Formidable … Smith as Constance Trentham in Gosford Park.



Formidable … Smith as Constance Trentham in Gosford Park. Photograph: Allstar/Capitol Films

3. Gosford Park (2001)

This was the film that inspired the Downton Abbey TV spinoff and gave Smith the prototype for the smallscreen role that helped make her famous all over the world. In this country-house mystery, written by Julian Fellowes and directed by Robert Altman, she is the formidable Countess of Trentham, a visitor to the great house. (In Downton, she has more or less the same persona, but promoted to quasi-chatelaine status as the Dowager Countess of Grantham.) Smith’s character delivers weapons-grade putdowns and overwhelming patrician zingers.

2. The Lady in the Van (2015)

A colossal performance from Smith as Miss Shepherd, the elderly homeless lady who chivvied Alan Bennett into letting her live in a van parked outside his house in London. She deploys the classic piercing stare of disapproval, the pinched lips and bird-like head movements as Miss Shepherd assesses the deeply unsatisfactory nature of everything around her.

Haughty and imperious in The Prime of Miss Jean Brodie.

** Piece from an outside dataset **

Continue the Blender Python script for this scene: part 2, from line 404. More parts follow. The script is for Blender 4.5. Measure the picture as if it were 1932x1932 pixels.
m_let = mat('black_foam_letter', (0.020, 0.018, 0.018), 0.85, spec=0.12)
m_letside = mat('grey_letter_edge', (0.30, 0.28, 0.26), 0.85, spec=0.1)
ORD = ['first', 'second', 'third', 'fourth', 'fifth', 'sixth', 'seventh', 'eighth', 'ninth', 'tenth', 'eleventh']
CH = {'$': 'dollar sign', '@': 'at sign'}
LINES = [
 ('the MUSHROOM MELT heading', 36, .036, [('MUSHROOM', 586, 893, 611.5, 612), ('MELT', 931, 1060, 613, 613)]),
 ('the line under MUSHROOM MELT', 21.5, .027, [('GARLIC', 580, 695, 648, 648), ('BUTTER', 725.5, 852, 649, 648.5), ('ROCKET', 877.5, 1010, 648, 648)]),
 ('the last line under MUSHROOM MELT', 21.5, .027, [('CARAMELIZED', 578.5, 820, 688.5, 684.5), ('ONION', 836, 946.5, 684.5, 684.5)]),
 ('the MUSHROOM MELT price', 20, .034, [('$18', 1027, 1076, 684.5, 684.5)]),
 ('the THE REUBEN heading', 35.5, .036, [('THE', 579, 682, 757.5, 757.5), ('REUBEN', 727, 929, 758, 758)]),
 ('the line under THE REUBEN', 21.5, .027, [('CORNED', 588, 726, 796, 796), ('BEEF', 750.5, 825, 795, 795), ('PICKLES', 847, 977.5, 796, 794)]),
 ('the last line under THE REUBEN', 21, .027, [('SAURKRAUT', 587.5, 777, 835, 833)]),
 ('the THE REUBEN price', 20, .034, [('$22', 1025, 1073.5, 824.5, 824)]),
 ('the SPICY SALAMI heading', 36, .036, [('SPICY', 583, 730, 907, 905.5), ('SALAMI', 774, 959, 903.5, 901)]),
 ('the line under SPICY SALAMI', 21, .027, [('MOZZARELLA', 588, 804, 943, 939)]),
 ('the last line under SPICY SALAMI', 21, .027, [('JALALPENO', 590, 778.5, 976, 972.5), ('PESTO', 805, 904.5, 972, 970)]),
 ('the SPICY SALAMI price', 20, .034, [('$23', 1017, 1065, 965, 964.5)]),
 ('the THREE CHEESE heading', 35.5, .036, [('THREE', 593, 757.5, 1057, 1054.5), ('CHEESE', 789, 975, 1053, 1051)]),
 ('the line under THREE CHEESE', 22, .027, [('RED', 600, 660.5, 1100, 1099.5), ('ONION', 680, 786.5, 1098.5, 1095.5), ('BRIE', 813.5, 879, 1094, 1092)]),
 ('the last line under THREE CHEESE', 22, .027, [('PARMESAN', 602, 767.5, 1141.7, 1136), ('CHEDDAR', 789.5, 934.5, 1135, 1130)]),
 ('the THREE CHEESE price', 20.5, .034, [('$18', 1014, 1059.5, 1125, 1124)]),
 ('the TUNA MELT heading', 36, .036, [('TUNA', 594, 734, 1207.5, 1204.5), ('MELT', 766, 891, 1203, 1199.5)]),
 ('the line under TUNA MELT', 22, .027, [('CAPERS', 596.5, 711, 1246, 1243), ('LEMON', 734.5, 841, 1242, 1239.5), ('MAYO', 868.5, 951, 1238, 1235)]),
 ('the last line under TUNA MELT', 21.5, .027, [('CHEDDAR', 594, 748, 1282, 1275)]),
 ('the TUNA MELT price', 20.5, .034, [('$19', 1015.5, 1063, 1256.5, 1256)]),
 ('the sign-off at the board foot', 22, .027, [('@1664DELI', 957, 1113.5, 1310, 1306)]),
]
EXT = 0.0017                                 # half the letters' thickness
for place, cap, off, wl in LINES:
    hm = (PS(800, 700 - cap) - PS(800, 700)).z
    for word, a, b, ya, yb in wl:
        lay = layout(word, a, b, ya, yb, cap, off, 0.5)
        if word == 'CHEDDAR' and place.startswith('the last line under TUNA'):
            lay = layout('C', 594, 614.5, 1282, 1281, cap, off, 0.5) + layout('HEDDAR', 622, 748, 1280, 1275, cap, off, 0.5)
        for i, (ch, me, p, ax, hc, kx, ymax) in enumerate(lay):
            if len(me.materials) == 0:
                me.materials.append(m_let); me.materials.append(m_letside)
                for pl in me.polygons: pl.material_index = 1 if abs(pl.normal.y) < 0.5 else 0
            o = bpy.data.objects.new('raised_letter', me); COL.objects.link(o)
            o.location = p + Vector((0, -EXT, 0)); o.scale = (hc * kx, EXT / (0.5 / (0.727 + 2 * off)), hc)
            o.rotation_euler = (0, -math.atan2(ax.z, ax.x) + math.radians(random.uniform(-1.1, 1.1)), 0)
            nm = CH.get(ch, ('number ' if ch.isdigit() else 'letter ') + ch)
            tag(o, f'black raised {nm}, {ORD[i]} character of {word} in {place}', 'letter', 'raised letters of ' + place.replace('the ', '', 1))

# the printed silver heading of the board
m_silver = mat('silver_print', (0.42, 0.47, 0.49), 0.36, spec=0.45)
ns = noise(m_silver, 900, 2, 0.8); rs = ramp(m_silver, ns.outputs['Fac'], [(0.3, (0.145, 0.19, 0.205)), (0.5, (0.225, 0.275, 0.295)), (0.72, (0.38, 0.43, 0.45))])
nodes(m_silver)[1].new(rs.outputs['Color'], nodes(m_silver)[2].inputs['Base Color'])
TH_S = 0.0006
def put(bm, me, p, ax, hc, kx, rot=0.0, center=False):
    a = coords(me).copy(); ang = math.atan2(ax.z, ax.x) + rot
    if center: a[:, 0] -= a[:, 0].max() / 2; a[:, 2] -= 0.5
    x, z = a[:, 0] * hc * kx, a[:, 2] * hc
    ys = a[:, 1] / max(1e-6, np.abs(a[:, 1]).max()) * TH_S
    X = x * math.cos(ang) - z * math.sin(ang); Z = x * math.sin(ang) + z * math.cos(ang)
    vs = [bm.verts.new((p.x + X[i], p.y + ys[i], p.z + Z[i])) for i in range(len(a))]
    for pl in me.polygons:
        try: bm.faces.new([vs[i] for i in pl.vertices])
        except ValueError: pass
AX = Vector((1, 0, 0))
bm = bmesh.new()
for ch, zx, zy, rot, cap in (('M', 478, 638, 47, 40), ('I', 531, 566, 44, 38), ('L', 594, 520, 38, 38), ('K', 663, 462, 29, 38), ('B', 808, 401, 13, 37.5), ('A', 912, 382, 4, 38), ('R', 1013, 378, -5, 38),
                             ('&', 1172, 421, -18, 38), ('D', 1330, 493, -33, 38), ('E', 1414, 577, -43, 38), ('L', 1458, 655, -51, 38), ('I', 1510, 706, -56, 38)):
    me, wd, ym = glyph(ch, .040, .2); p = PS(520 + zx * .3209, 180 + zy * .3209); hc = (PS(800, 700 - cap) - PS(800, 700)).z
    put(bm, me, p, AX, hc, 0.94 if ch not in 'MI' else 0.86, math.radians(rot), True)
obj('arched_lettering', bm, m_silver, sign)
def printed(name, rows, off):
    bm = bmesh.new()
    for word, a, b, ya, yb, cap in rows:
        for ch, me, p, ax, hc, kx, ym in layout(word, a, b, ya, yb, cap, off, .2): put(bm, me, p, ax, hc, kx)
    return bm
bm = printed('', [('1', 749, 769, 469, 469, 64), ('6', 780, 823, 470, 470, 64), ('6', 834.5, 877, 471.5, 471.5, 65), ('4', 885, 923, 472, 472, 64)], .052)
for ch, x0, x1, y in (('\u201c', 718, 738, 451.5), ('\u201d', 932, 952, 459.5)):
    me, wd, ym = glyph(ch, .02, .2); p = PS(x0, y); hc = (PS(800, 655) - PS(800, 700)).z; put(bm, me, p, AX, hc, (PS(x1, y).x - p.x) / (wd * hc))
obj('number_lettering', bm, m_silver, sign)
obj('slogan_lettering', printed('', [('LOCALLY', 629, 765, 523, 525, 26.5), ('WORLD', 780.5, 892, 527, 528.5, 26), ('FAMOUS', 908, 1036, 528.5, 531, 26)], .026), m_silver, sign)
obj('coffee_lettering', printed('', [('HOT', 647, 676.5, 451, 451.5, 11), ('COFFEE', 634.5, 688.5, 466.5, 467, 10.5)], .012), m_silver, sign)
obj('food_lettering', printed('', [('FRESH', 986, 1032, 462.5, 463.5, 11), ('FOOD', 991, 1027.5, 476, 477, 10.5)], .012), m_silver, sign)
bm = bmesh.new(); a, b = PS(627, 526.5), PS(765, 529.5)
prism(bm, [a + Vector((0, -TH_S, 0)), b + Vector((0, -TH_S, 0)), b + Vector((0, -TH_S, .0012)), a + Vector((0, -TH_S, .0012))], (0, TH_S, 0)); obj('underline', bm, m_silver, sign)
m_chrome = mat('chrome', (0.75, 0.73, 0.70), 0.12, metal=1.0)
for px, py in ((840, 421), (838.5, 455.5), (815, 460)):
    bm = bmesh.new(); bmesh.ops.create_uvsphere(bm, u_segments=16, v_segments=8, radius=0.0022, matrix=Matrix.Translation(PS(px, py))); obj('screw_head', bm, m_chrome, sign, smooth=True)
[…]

Haughty and imperious in The Prime of Miss Jean Brodie. Photograph: Pictorial Press/Alamy Stock Photo

1. The Prime of Miss Jean Brodie (1969)

This one really is the crème de la crème of Smith films. Give this film to a cinemagoer at an impressionable age, or any age, and he or she is Dame Maggie’s for life. It is her classic role, which she immortalised at the age of 35 and which won her the best actress Oscar: imperious, haughty, vulnerable, unworldly, romantic, intellectual and with a distinctive hold over men. The Prime of Miss Jean Brodie (the scansion of the title usually means the “Prime” and “Miss” are over emphasised; really, the last three words should be hit equally hard) is adapted by Jay Presson Allen from her own stage-play version of the Muriel Spark novel. It is the story of a charismatic Edinburgh schoolmistress (“schoolteacher” really won’t do here) with unorthodox – and indeed worrying – views and a dominating personality. Successive generations have felt as if they were Brodie’s pupils, falling under her spell.